Luke 14:26-33 - If anyone comes to me and does not hate his father and mother, his wife and children, his brothers and sisters— yes, even his own life— he cannot be my disciple. And anyone who does not carry his cross and follow me cannot be my disciple. Suppose one of you wants to build a tower. Will he not first sit down and estimate the cost to see if he has enough money to complete it? For if he lays the foundation and is not able to finish it, everyone who sees it will ridicule him, saying, ‘This fellow began to build and was not able to finish.’ Or suppose a king is about to go to war against another king. Will he not first sit down and consider whether he is able with ten thousand men to oppose the one coming against him with twenty thousand? If he is not able, he will send a delegation while the other is still a long way off and will ask for terms of peace. In the same way, any of you who does not give up everything he has cannot be my disciple.


In one of His parables Jesus says:


Matthew 25:35-40 - "'For I was hungry and you gave me something to eat, I was thirsty and you gave me something to drink, I was a stranger and you invited me in, I needed clothes and you clothed me, I was sick and you looked after me, I was in prison and you came to visit me.’ Then the righteous will answer him, ‘Lord, when did we see you hungry and feed you, or thirsty and give you something to drink? When did we see you a stranger and invite you in, or needing clothes and clothe you? When did we see you sick or in prison and go to visit you?’ The King will reply, ‘I tell you the truth, whatever you did for one of the least of these brothers of mine, you did for me.’"


To enter the "House of Christ" is to view all that we have and call our own as tools to be used in the saving of souls and the performing of ministry here on earth in the name of Christ. Too great an attachment to possessions will hinder our growth in Christ:


Philippians 3:7-8 - But whatever was to my profit I now consider loss for the sake of Christ. What is more, I consider everything a loss compared to the surpassing greatness of knowing Christ Jesus my Lord, for whose sake I have lost all things. I consider them rubbish, that I may gain Christ


But because our earthly lives depend on certain of these possessions, such as food and heat, we can significantly influence other lives for Christ by the proper use of what God has given us:


Acts 4:32-35 - All the believers were one in heart and mind. No one claimed that any of his possessions was his own, but they shared everything they had. With great power the apostles continued to testify to the resurrection of the Lord Jesus, and much grace was upon them all. There were no needy persons among them. For from time to time those who owned lands or houses sold them, brought the money from the sales and put it at the apostles’ feet, and it was distributed to anyone as he had need.

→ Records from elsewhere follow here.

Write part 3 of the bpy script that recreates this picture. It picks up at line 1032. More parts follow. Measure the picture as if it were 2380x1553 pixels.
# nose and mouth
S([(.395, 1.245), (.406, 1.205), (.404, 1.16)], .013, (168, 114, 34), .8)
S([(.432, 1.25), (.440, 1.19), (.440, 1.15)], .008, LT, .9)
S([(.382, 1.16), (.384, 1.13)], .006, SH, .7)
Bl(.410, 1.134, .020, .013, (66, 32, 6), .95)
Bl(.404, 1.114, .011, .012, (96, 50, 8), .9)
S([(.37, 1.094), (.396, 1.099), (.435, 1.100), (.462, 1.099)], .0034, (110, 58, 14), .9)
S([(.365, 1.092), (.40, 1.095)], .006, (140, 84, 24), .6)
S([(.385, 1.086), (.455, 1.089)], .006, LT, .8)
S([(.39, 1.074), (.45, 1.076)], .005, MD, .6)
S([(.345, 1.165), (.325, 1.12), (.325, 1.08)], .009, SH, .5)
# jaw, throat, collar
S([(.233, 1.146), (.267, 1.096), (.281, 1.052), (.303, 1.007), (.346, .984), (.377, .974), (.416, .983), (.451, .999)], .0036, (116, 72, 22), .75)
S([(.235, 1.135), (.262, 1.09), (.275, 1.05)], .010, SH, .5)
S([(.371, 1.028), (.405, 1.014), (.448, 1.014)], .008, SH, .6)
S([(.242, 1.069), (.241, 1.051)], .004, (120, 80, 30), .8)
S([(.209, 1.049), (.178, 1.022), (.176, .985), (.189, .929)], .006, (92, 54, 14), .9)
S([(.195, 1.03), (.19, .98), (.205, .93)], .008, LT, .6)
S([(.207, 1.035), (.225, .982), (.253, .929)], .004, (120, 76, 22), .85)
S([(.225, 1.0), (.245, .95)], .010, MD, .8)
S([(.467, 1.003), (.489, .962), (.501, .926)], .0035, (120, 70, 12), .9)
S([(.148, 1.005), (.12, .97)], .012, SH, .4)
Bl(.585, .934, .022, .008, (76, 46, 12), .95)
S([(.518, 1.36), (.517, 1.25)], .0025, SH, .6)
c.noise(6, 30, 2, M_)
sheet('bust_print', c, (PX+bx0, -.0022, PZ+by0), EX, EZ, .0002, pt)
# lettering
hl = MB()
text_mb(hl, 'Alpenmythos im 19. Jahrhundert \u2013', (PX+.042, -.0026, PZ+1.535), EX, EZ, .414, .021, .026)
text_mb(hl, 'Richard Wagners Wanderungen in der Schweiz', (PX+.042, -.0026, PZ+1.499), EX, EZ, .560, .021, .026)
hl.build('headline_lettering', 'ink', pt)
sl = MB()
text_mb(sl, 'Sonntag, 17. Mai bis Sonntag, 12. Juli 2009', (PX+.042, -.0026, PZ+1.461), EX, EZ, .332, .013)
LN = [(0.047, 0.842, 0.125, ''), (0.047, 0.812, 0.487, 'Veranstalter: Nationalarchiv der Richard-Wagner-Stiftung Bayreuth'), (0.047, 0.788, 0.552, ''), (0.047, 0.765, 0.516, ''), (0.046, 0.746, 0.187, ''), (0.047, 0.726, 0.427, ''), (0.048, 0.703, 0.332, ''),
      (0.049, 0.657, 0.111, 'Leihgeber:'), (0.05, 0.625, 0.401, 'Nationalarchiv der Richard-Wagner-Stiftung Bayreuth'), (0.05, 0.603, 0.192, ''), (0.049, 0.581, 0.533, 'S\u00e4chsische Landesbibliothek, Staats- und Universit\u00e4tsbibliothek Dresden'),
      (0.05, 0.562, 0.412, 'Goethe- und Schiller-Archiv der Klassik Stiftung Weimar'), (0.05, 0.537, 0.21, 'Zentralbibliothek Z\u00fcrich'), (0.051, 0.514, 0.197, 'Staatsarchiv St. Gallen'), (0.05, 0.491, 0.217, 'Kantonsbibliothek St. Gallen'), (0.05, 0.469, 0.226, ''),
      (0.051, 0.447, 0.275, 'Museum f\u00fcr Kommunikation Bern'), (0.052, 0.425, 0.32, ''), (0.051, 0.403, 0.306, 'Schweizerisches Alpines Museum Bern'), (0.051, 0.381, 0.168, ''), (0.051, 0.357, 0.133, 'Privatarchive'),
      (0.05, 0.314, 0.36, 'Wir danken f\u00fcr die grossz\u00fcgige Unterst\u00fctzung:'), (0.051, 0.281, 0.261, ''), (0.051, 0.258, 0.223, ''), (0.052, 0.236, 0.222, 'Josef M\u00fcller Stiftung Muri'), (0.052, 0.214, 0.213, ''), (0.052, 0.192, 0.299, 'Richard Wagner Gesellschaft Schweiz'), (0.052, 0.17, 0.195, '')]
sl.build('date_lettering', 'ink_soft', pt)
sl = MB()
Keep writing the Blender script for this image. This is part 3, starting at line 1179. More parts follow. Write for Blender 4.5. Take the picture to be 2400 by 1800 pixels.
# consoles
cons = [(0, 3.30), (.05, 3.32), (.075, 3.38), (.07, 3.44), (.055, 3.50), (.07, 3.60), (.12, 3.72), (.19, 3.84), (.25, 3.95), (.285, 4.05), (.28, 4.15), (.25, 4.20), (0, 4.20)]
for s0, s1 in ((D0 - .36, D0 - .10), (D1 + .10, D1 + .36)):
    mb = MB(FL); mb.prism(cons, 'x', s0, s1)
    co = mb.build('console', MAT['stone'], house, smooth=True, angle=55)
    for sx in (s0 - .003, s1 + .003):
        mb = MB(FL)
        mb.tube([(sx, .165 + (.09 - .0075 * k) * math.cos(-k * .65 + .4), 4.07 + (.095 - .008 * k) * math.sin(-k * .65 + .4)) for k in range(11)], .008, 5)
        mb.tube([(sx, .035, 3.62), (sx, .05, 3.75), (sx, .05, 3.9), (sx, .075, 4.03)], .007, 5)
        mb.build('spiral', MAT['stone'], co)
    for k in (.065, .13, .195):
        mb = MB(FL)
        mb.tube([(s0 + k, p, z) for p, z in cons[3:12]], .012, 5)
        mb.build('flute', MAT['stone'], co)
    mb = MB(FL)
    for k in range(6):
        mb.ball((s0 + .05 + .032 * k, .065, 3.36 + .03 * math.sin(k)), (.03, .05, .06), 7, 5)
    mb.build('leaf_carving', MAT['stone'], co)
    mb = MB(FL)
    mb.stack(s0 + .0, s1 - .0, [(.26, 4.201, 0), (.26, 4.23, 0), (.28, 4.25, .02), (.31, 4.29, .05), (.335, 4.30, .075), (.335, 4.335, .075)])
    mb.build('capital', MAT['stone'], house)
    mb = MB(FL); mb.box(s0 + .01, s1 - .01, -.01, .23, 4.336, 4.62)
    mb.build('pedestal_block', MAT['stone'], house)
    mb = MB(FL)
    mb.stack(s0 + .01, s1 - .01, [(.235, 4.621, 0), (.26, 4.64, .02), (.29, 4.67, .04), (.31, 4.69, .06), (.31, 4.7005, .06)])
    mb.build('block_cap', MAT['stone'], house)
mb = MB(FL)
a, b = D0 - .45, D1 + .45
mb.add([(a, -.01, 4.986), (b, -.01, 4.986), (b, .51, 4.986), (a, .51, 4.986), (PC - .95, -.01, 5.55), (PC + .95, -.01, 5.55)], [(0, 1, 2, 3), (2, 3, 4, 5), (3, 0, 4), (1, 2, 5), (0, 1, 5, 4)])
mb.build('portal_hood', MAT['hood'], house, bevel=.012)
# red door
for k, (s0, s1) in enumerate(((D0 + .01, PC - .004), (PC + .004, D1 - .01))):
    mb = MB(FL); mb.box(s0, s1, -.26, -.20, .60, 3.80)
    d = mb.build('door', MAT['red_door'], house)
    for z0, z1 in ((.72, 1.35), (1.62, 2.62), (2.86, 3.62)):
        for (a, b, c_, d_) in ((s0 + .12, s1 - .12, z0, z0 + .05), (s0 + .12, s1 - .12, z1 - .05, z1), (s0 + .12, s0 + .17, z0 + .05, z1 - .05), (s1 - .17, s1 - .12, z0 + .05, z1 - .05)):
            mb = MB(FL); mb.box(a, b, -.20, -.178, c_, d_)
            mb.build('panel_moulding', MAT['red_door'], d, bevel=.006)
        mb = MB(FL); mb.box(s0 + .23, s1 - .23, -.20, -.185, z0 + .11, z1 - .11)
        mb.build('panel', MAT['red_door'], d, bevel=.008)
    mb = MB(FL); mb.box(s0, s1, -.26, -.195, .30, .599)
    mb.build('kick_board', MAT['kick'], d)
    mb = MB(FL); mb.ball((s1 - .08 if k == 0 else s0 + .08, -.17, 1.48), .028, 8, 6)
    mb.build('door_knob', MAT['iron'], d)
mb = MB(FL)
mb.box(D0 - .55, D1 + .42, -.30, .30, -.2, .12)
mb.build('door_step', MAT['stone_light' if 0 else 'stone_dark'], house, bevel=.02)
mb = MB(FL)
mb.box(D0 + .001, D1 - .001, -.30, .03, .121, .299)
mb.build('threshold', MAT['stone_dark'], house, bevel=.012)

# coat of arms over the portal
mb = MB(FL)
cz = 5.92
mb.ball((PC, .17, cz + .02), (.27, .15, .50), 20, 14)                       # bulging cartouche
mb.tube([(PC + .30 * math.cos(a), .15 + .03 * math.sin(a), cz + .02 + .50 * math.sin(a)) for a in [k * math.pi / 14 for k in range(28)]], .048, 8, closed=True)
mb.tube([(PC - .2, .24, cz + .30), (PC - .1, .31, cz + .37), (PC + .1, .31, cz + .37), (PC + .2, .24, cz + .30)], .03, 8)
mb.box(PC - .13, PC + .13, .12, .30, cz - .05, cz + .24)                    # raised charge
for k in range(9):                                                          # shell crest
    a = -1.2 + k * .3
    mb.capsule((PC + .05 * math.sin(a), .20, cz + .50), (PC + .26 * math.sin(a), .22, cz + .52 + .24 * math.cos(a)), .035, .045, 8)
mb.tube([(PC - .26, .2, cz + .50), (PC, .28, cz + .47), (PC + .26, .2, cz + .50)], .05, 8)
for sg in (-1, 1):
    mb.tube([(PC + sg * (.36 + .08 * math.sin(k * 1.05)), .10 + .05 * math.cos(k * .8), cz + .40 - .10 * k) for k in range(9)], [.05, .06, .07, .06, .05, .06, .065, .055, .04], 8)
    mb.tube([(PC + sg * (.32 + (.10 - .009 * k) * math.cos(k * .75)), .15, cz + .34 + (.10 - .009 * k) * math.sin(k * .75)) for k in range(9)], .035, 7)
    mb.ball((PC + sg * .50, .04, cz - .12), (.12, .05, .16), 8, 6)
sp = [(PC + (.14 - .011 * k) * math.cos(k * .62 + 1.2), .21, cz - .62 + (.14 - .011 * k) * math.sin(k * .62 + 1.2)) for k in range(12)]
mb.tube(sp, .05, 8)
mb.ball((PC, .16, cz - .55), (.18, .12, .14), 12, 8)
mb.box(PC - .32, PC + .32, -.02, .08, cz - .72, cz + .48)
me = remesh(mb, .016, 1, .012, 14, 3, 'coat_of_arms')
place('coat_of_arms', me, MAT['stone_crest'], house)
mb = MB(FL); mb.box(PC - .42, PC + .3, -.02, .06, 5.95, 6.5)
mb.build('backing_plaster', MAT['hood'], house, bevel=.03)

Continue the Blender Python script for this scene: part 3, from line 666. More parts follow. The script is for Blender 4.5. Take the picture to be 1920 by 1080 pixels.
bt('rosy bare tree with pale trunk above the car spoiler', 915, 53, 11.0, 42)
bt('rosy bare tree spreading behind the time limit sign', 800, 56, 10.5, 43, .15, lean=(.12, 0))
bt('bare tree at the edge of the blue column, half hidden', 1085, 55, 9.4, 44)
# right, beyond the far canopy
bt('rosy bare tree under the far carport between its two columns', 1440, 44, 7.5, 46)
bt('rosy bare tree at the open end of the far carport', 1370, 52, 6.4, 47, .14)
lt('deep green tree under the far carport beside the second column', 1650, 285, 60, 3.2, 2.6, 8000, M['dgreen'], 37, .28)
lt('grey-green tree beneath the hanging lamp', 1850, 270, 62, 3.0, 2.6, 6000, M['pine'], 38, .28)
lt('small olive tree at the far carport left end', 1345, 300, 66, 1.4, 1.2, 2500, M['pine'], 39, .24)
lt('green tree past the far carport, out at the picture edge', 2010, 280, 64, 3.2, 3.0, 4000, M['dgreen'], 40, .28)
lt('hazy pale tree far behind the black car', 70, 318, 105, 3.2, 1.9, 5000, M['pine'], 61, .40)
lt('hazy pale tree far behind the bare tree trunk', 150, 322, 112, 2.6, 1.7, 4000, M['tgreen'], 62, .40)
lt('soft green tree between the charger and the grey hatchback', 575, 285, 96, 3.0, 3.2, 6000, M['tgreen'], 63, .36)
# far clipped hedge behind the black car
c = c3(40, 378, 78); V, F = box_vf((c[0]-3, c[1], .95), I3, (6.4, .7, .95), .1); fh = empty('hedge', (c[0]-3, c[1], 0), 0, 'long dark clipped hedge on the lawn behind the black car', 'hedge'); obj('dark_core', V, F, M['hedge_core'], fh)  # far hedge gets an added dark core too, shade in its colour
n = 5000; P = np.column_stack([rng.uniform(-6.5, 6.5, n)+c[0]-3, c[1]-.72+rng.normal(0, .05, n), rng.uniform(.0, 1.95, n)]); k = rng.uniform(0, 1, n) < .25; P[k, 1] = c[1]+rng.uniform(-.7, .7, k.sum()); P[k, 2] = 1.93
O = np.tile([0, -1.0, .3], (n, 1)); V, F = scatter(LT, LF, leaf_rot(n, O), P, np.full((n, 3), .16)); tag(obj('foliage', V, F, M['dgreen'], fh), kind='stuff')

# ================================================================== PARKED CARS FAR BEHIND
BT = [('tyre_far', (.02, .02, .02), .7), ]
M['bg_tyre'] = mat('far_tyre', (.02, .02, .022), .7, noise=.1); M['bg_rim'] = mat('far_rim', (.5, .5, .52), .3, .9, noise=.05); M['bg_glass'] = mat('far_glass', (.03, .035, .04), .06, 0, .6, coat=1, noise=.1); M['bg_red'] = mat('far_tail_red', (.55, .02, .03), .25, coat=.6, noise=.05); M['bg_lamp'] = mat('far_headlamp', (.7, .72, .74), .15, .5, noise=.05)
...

We will be called to account for how we have used the riches that God has bestowed upon us:


Luke 12:16-21 - And he told them this parable: "The ground of a certain rich man produced a good crop. He thought to himself, ‘What shall I do? I have no place to store my crops.’ Then he said, ‘This is what I’ll do. I will tear down my barns and build bigger ones, and there I will store all my grain and my goods. And I’ll say to myself, "You have plenty of good things laid up for many years. Take life easy; eat, drink and be merry." ‘ But God said to him, ‘You fool! This very night your life will be demanded from you. Then who will get what you have prepared for yourself?’ This is how it will be with anyone who stores up things for himself but is not rich toward God.